Il caso italiano,  iniziato attraverso una denuncia alla procura di Milano dell’on Di Pietro è nei fatti sicuramente molto diverso dal quello americano ma verosimilmente molto simile negli effetti e nelle conseguenze, almeno per una parte politica. Come già raccontato alcuni mesi fa, tutto partì da un incontro ad Arcore la Vigilia di Natale del 2005 in cui Silvio  e Paolo Berlusconi avrebbero ascoltato un’intercettazione non ancora trascritta da nessun tribunale nella quale si sentiva l’on. Fassino pronunciare la oramai nota frase «Allora, abbiamo una banca?». Intercettazione che una settimana dopo, il 31 dicembre Il Giornale (Famiglia Berlusconi) pubblicò in prima pagina, accendendo i riflettori su un centrosinistra in grande vantaggio nell’allora campagna elettorale  ma che arrivò al quasi “pareggio” alle elezioni nazionali del maggio successivo.

Come ha raccontano Gianni Barbacetto sul Fatto Quotidiano «Favata avrebbe fatto da postino  tra Raffaelli e Paolo Berlusconi. Non ha portato soltanto, secondo quanto racconta, la chiavetta usb con l’intercettazione proibita, ma anche denaro», motivo per cui la procura di Milano avrebbe «nel marzo 2010 iscritto nel registro degli indagati Paolo Berlusconi: per millantato credito, nell’ipotesi che abbia incassato lui i soldi portati mensilmente da Favata (un totale di 560 mila euro), promettendo di darsi da fare presso Valentini, ma tenendo invece i soldi per sé» e nuovamente nel  giugno 2010 «indagato anche per ricettazione: per aver ricevuto l’intercettazione segreta. La procura di Milano si è dunque convinta che Paolo l’abbia davvero ricevuta, quella chiavetta usb portata da Raffaelli».

Un Watergate nostrano che tra le maggiori differenze dall’originale avrebbe proprio la sua riuscita, causando in parte il declino di una parte politica che, sicuramente non è esente da colpe, è stata mediaticamente attaccata in quella campagna elettorale mediante il presunto uso di mezzi illegali.
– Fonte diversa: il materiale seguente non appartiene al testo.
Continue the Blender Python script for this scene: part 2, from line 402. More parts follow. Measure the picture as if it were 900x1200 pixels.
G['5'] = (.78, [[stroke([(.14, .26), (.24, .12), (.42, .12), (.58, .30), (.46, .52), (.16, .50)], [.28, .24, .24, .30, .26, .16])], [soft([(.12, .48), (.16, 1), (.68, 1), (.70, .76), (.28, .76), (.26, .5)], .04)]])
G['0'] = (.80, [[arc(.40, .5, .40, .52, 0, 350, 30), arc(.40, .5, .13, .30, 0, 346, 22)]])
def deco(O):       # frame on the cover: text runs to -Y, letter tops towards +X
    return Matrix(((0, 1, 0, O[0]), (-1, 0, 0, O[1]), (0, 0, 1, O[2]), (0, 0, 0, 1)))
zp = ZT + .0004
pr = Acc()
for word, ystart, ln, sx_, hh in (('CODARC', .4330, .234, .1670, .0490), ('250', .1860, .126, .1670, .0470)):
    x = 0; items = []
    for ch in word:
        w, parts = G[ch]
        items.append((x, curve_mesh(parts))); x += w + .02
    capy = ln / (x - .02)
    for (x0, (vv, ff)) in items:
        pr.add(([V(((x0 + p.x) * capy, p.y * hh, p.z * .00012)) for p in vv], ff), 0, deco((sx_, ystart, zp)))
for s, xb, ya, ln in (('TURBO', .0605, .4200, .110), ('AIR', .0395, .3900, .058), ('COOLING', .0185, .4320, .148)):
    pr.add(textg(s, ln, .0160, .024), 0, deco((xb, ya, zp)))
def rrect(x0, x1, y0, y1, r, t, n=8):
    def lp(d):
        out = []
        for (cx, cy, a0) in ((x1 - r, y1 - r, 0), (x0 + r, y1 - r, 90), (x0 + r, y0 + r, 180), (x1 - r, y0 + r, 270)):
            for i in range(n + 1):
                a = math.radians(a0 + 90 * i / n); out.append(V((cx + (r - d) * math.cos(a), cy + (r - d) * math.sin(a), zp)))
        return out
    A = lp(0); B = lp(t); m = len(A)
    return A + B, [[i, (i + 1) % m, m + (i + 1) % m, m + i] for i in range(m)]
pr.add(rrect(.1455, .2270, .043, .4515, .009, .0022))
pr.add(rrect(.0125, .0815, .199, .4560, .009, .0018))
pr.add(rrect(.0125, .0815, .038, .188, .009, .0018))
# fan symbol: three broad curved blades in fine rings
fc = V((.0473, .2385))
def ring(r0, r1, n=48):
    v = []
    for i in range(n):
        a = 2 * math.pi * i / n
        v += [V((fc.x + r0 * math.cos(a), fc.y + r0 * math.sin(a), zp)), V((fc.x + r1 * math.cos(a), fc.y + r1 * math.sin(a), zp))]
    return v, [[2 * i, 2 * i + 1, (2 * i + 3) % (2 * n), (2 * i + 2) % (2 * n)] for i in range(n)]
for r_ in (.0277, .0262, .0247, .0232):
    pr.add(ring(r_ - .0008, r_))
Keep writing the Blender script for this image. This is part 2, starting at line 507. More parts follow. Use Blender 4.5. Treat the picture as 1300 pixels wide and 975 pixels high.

Identici mezzi ma stavolta legali quelli che negli anni successivi lo stesso Presidente del Consiglio Berlusconi non ha  mancato di criticare o sminuire quotidianamente, portando inoltre  avanti un tipo di proposte di legge con il Ddl Intercettazioni che di fatto ha nelle sue righe l’intendo di diminuire drasticamente la possibilità d’utilizzo di queste “armi” da parte della magistratura,  senza dimenticare l’altra faccia della medaglia e cioè l’impossibilità di pubblicazione da parte dei giornali . Un caso, questo del “nastro di Fassino” che se comprovato diverrebbe un ulteriore macigno, forse anche quello più pesante e definitivo sulla spalle già provate del governo Berlusconi IV.